Tras su fallecimiento en 1613, había multiplicado por once su tamaño y, actualmente, la Biblioteca Bodleiana —aquella arca que salvó del diluvio universal al conocimiento, en palabras del filósofo Francis Bacon— es la principal library de investigación de Oxford. Entre sus méritos, figura el convencimiento de que la institución debía contar con ingresos propios, a través de tierras y rentas, para ampliar sus fondos con las novedades editoriales.
Otras órdenes fueron más controvertidas, como la prohibición de prestar libros, ya que los usuarios —incluidos los profesores— tenían por costumbre olvidarse los ejemplares en sus casas. Sí, abrió sus puertas a otros lectores, no solo a estudiantes de Oxford, pero se negó a que los volúmenes salieran del edificio, incluso después de su muerte, aunque los peticionarios fueran el rey Carlos I de Inglaterra o el lord protector Oliver Cromwell.

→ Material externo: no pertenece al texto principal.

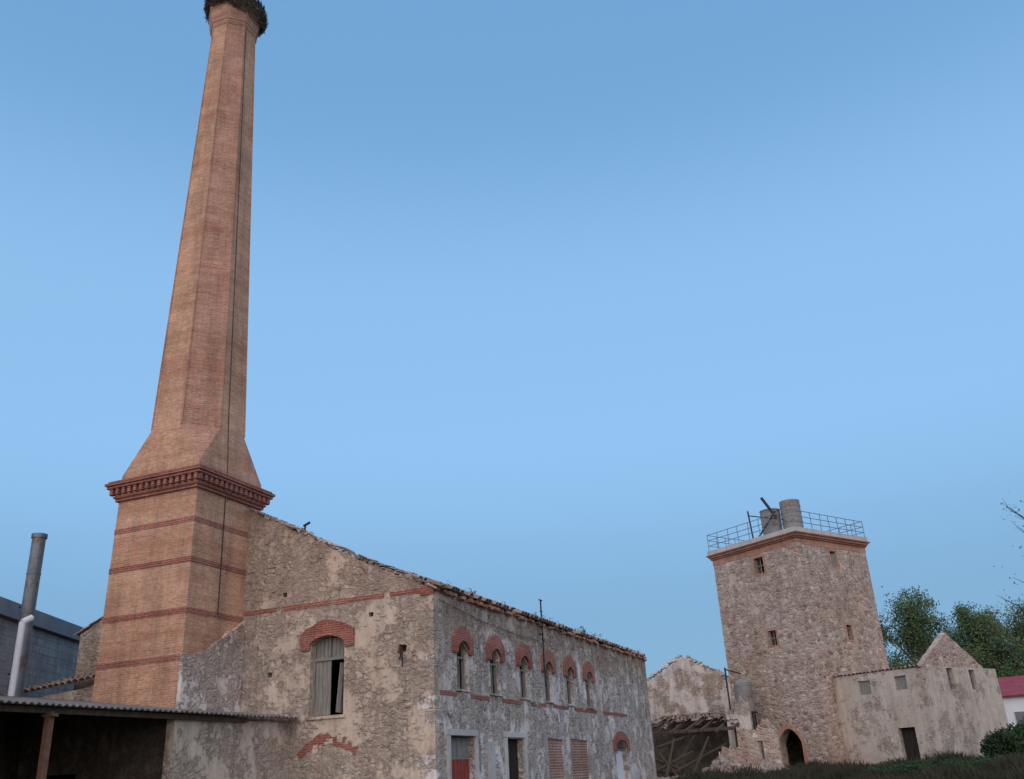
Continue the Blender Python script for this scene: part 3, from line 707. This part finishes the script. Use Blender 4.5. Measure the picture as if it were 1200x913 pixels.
def grass(name,n,fx,hmin,hmax,mat):
    m=MB()
    for k in range(n):
        x,y=fx(); z=gz(x,y)-.02; a=U(0,6.28); h=U(hmin,hmax)*(.35+1.5*max(0,mnoise.noise(Vector((x*.5,y*.5,0)))+.3)); w=U(.008,.02); lx=math.cos(a)*h*U(.1,.5); ly=math.sin(a)*h*U(.1,.5)
        m.v+=[(x-w*math.sin(a),y+w*math.cos(a),z),(x+w*math.sin(a),y-w*math.cos(a),z),(x+lx*.4+w*.6*math.sin(a),y+ly*.4-w*.6*math.cos(a),z+h*.6),(x+lx,y+ly,z+h)]
        q=len(m.v)-4; m.f.append((q,q+1,q+2,q+3))
    return m.obj(name,mat)
grass('grass',60000,lambda:(U(-10.5,9),U(30,54)),.18,.42,M_grass)
grass('grass',15000,lambda:(U(-10.5,6),U(6,30)),.1,.35,M_grass)
m=MB()
for k in range(60):
    y=U(24,45) if k<40 else U(35,38.5); leafcloud(m,Vector((FX+U(-.5,.2),y,EH+.2+U(-.05,.1))),U(.06,.18),14,.035)
m.obj('roof_weeds',M_grass,fb)

# ------------------------------------------------------------------ light
w=bpy.data.worlds.new('World'); scene.world=w; w.use_nodes=True; nt=w.node_tree
bg=nt.nodes['Background']; sky=nt.nodes.new('ShaderNodeTexSky'); sky.sky_type='NISHITA'; sky.sun_disc=False
sd=Vector((.22,-1,0)).normalized(); elev=math.radians(14)
sky.sun_elevation=elev; sky.sun_rotation=math.atan2(sd.x,sd.y); sky.air_density=1.0; sky.dust_density=.6; sky.ozone_density=2.0
sc=nt.nodes.new('ShaderNodeVectorMath'); sc.operation='SCALE'; sc.inputs['Scale'].default_value=.14; nt.links.new(sky.outputs[0],sc.inputs[0])
tc=nt.nodes.new('ShaderNodeTexCoord'); sx=nt.nodes.new('ShaderNodeSeparateXYZ'); nt.links.new(tc.outputs['Generated'],sx.inputs[0])
rp=nt.nodes.new('ShaderNodeValToRGB'); e=rp.color_ramp.elements; rp.color_ramp.interpolation='EASE'
st=[(0.0,(.18,.34,.54)),(.12,(.19,.39,.63)),(.34,(.295,.565,.91)),(.46,(.29,.56,.90)),(.68,(.185,.41,.72)),(1.0,(.12,.31,.58))]
while len(e)<len(st): e.new(.5)
for i,(p_,c_) in enumerate(st): e[i].position=p_; e[i].color=(*c_,1)
nt.links.new(sx.outputs['Z'],rp.inputs['Fac'])
mx=nt.nodes.new('ShaderNodeMix'); mx.data_type='RGBA'; mx.inputs['Factor'].default_value=.88
nt.links.new(sc.outputs[0],mx.inputs['A']); nt.links.new(rp.outputs[0],mx.inputs['B'])
nt.links.new(mx.outputs['Result'],bg.inputs['Color']); bg.inputs['Strength'].default_value=1.0
ld=bpy.data.lights.new('sun','SUN'); ld.energy=2.5; ld.angle=math.radians(110); ld.color=(1,.75,.60)
so=link(bpy.data.objects.new('sun',ld)); e_l=math.radians(30)
tod=Vector((sd.x*math.cos(e_l),sd.y*math.cos(e_l),math.sin(e_l)))
so.rotation_euler=(tod).to_track_quat('Z','Y').to_euler()

# ------------------------------------------------------------------ camera
cam=bpy.data.cameras.new('camera'); co=link(bpy.data.objects.new('camera',cam)); scene.camera=co
yaw=math.radians(21.6); p=math.radians(23.0)
fh=Vector((-math.sin(yaw),math.cos(yaw),0)); x0=Vector((math.cos(yaw),math.sin(yaw),0)); up=Vector((0,0,1))
z0=-(fh*math.cos(p)+up*math.sin(p)); y0=up*math.cos(p)-fh*math.sin(p)
X=(x0*.9985-y0*.055).normalized(); Y=(x0*.055+y0*.9985).normalized()
Mc=Matrix((X,Y,z0)).transposed().to_4x4(); Mc.translation=Vector((0,0,1.6)); co.matrix_world=Mc
cam.sensor_width=36; cam.lens=36*1065/1200; cam.clip_end=3000; cam.clip_start=.1
scene.view_settings.view_transform='Standard'; scene.view_settings.look='None'; scene.view_settings.exposure=0
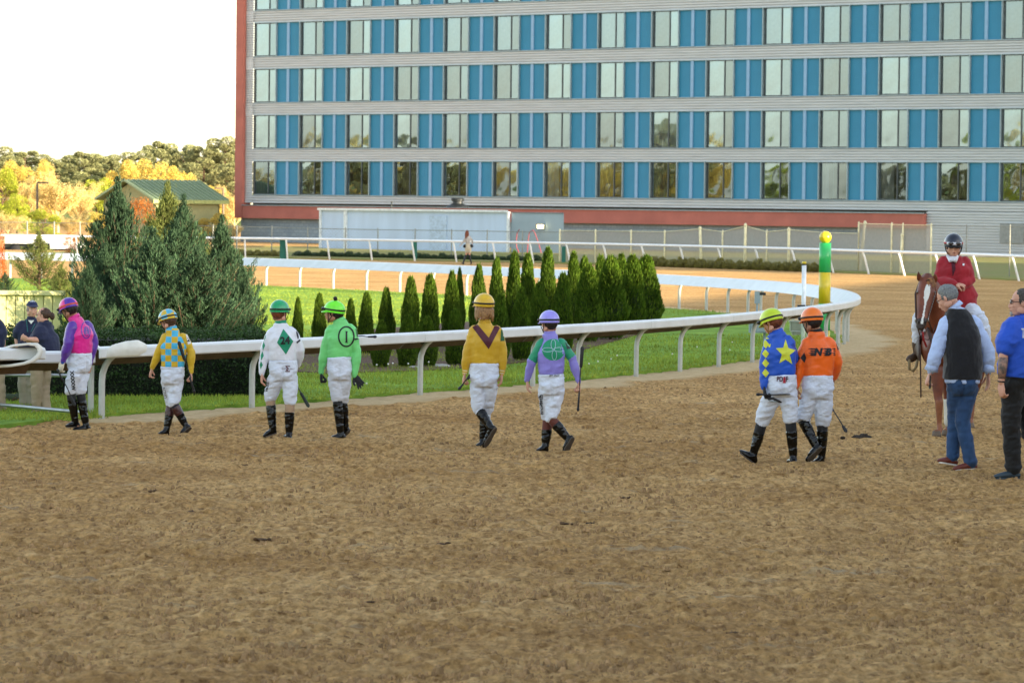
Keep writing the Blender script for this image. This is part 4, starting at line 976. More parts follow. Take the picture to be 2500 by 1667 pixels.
def ordn(i, n):
    h = (n + 1) // 2
    return ('leftmost' if i == 0 else ordw[i] + ' from the left') if i < h else ('rightmost' if i == n - 1 else ordw[n - 1 - i] + ' from the right')
def shrub(u, vf, wpx, hpx, mesh, label, group, name='shrub', cat='shrub', dy=0.0):
    b_ = G(u, vf); y_ = b_[1]; e = empty(name, (b_[0], b_[1] + dy, 0.03), label, cat, group); s = wpx * y_ / FPX; h_ = hpx * y_ / FPX
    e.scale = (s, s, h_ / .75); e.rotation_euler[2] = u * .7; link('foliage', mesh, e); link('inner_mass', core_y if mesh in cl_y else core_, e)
us = list(np.arange(722, 1330, 21))
for i, u in enumerate(us):
    hp = 15 + 3 * math.sin(i * 2.3)
    shrub(u, 629 + (u - 720) * .021, 15, hp, cl_d[i % 2], 'low dark rounded shrub, ' + ordn(i, len(us)) + ' in the row below the white store', 'dark shrubs along the foot of the white store', dy=2.0)
for i, u in enumerate(np.arange(585, 685, 19)):
    shrub(u, 628 + (u - 585) * .02, 14, 17, cl_y[i % 2], 'low olive rounded shrub, ' + ordn(i, 6) + ' in the row below the hotel corner', 'olive shrubs below the hotel corner', dy=1.5)
for i, u in enumerate(np.arange(1570, 2010, 23)):
    shrub(u, 649 + (u - 1570) * .034, 17, 24 + 3 * math.sin(i * 1.7), cl_y[i % 2], 'low olive-brown shrub, ' + ordn(i, 20) + ' in the row along the screened fence', 'sunlit shrubs along the screened fence', dy=-1.2)
op = clump(31, 2600, .06, ORG, .9); rp_ = clump(32, 2200, .07, ORY, .9)
def bush(u, vc_top, vf, y_, wpx, mesh, label):
    b_ = D(u, vf, y_); h_ = D(u, vc_top, y_)[2] - b_[2]; e = empty('leafy_bush', tuple(b_), label, 'bush'); s = wpx * y_ / FPX; e.scale = (s, s, h_ / .95)
    link('foliage', mesh, e); V, F = tube([(0, 0, -1.2), (0, 0, .5)], [.05, .03], 6); link('stem', npmesh('stem', V, F, BARK, True), e)
bush(-6, 545, 690, 110, 26, op, 'bright orange-leaved bush at the left edge of the picture')
bush(340, 472, 548, 150, 42, rp_, 'russet and orange leaved small tree in front of the shed gable')
bush(172, 562, 600, 175, 20, rp_, 'small russet bush beside the white trailer, upper left'); bush(178, 592, 622, 172, 22, rp_, 'small russet bush lower in front of the white trailer')

# ---- far trees
def fartree(seed, kind):
    rg = np.random.default_rng(seed); wood = MB(); Ps, Ts, Ds = [], [], []
    def limb(a, b_, r0, r1, n=5):
        m = (a + b_) / 2 + rg.normal(0, .02, 3); wood.tube([a, m, b_], [r0, (r0 + r1) / 2, r1], n, False)
    O = np.zeros(3)
    if kind == 'pine':
        wood.tube([(0, 0, -.15), (.01, .01, .5), (0, 0, .9)], [.022, .017, .006], 6, True)
        nb = 26
        for i in range(nb):
            t = .38 + .6 * (i / nb); q = i * 2.4 + rg.normal(0, .4); rr = .26 * (1 - ((t - .55) / .5) ** 2 * .75) * rg.uniform(.55, 1.1)
            c = np.array([math.cos(q) * rr, math.sin(q) * rr, t + .03]); limb(np.array([0, 0, t - .05]), c, .006, .003, 4)
            k = 560; d = rg.normal(size=(k, 3)); d /= np.linalg.norm(d, axis=1)[:, None]; s = rg.uniform(.06, .11)
            p = c + d * (rg.uniform(.5, 1, k) ** .6)[:, None] * [s, s, s * .62]; Ps.append(p); kk = .5 + .35 * rg.random(k) + .35 * (d[:, 2] > 0); Ts.append(np.stack([kk, kk, kk * .9], 1)); Ds.append(d + rg.normal(0, .7, (k, 3)))
        sz = .021
    elif kind == 'gold':   # budding broadleaf: many upright twigs, light haze of leaves
        wood.tube([(0, 0, -.15), (.01, 0, .2), (0, 0, .38)], [.026, .02, .016], 6, True)
        tips = []
        for i in range(11):
            q = i * 2.4; l = rg.uniform(.22, .4); a = np.array([0, 0, rg.uniform(.2, .4)]); b_ = a + [math.cos(q) * l * .62, math.sin(q) * l * .62, l * rg.uniform(.7, 1.15)]; limb(a, b_, .012, .005)
            for j in range(9):
                s = rg.uniform(.3, 1); a2 = a + (b_ - a) * s; d = nrm((b_ - a) + rg.normal(0, .16, 3)); b2 = a2 + d * rg.uniform(.1, .2) + [0, 0, .03]; wood.tube([a2, b2], [.004, .0015], 4, False); tips.append((a2, b2))
        for a2, b2 in tips:
            k = 110; s = rg.uniform(.15, 1.15, k)[:, None]; Ps.append(a2 + (b2 - a2) * s + rg.normal(0, .024, (k, 3))); kk = .65 + .5 * rg.random(k); Ts.append(np.stack([kk * 1.05, kk, kk * .8], 1)); Ds.append(np.tile(b2 - a2, (k, 1)) * 6 + rg.normal(0, .6, (k, 3)))
        sz = .016
    else:
        wood.tube([(0, 0, -.15), (.01, 0, .3), (0, 0, .6)], [.024, .017, .008], 6, True)
        for i in range(20):
            q = i * 2.4 + rg.normal(0, .3); t = rg.uniform(.22, .92); rr = .27 * math.sqrt(max(.05, 1 - ((t - .5) / .52) ** 2)) * rg.uniform(.4, .95); c = np.array([math.cos(q) * rr, math.sin(q) * rr, t]); limb(np.array([0, 0, max(.15, t - .2)]), c, .007, .003, 4)
            k = 480; d = rg.normal(size=(k, 3)); d /= np.linalg.norm(d, axis=1)[:, None]; s = rg.uniform(.08, .14); p = c + d * (rg.uniform(.4, 1, k) ** .6)[:, None] * s
            Ps.append(p); kk = .6 + .35 * rg.random(k) + .25 * (d[:, 2] > 0); Ts.append(np.stack([kk * 1.05, kk, kk * .8], 1)); Ds.append(d + rg.normal(0, .7, (k, 3)))
        sz = .019
    P = np.vstack(Ps); return cards(P, np.vstack(Ds), sz * rg.uniform(.7, 1.4, len(P)), sz * .7, rg, np.vstack(Ts)), wood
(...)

Bodley amplió el horario de apertura y compró obras en lenguas extranjeras, como el persa o el chino. Sin embargo, le hizo ascos a los escritos en inglés, a los que tildaba de "libros vanos y escoria". Así, pese a que mandaba el latín, era posible encontrar el Quijote, pero no las obras teatrales de Shakespeare. Curiosamente, la Biblioteca Bodleiana vendería el First Folio, la valiosa primera edición de la antología shakesperiana, cuando se publicó la tercera, porque entonces se valoraba más la novedad que el original.
La sobria herencia protestante —su padre, para no vivir bajo el reinado de la católica María I de Inglaterra, se había exiliado en Alemania y en Suiza, de modo que su hijo también estudió en Ginebra— pesó a la hora de implantar la prohibición de hablar en la biblioteca, que concebía como un scriptorium, el cuarto donde los escribas monásticos se dedicaban a copiar manuscritos durante la Edad Media.
Así, además de imponer el silencio, instaló espacios de trabajo individuales, aunque otro veto más razonable tuvo en cambio consecuencias dramáticas. Ante el pavor que causaba la posibilidad de que se produjese un incendio, los lectores no podían encender fuego alguno, por lo que los más empollones llegaron a morirse de frío. Al menos, la Biblioteca Bodleiana se salvó de las llamas, a pesar de que el precio a pagar fuese escalofriante.
El silencio terminó imponiéndose en otras bibliotecas, como la de Ámsterdam, donde en 1711 podía leerse esta advertencia en verso: "Ilustre caballero, entre libros ingresa, / la puerta no cierre con su mano estruendosa, / a sus pies no permita la pisada furiosa: / a las musas molesta. Ya dentro y en su puesto / salude a quien viera no más que con un gesto / de cara circunspecta; silencio, enmudezca: / a quien trabaja dentro hablan solo los muertos".
El legado de Thomas Bodley fue haber construido la mayor biblioteca universitaria, al menos durante los tres siglos siguientes a su fallecimiento. También imponer la ley del silencio, más propia de las salas de escritura de los monjes y "muy diferente de la ruidosa cordialidad de las bibliotecas cortesanas del Renacimiento" o de las bibliotecas circulantes británicas del siglo XVIII, como escriben Andrew Pettegree y Arthur Der Weduwen en Bibliotecas. Una historia frágil.
Un interesante libro, publicado por Capitán Swing, cuyos autores dejan claro que el "silencio catedralicio" de las bibliotecas universitarias "es algo del pasado", al tiempo que recuerdan que los chavales no fueron objeto de atención hasta el siglo XX. "Parte del problema era decidir el propio concepto de niños y si se debía permitir siquiera su acceso", señalan Pettegree y Der Weduwen, pues suponían "una amenaza al buen orden y decoro que se esperaba de una biblioteca que debía funcionar como una extensión de la familia victoriana".
Por ello, muchas bibliotecas británicas solo permitían la entrada a los mayores de doce años, mientras que algunas estadounidenses habilitaban la sala infantil junto a la entrada, "de manera que los lectores jóvenes no necesitaran extraviarse por el edificio". Con el tiempo, las públicas fueron acogiendo a los más pequeños —y hoy existen ludotecas exclusivas para ellos—, pero "siguieron resultando intimidantes y poco atractivas para muchos niños", advierten ambos historiadores.
"Recordaban demasiado al colegio como para convertirse en la primera opción para un tiempo de ocio muy valioso", escriben los autores de Bibliotecas. Una historia frágil. Siglos después, el argumento seguía teniendo la misma validez, y quizás una palabra altisonante o una risa impetuosa simplemente eran una excusa para volver al parque a jugar una pachanga de fútbol. Bastaban una pelota y dos jerséis para armar una portería, porque los postes, el larguero y los sueños eran proyectados por la imaginación de aquellos niños.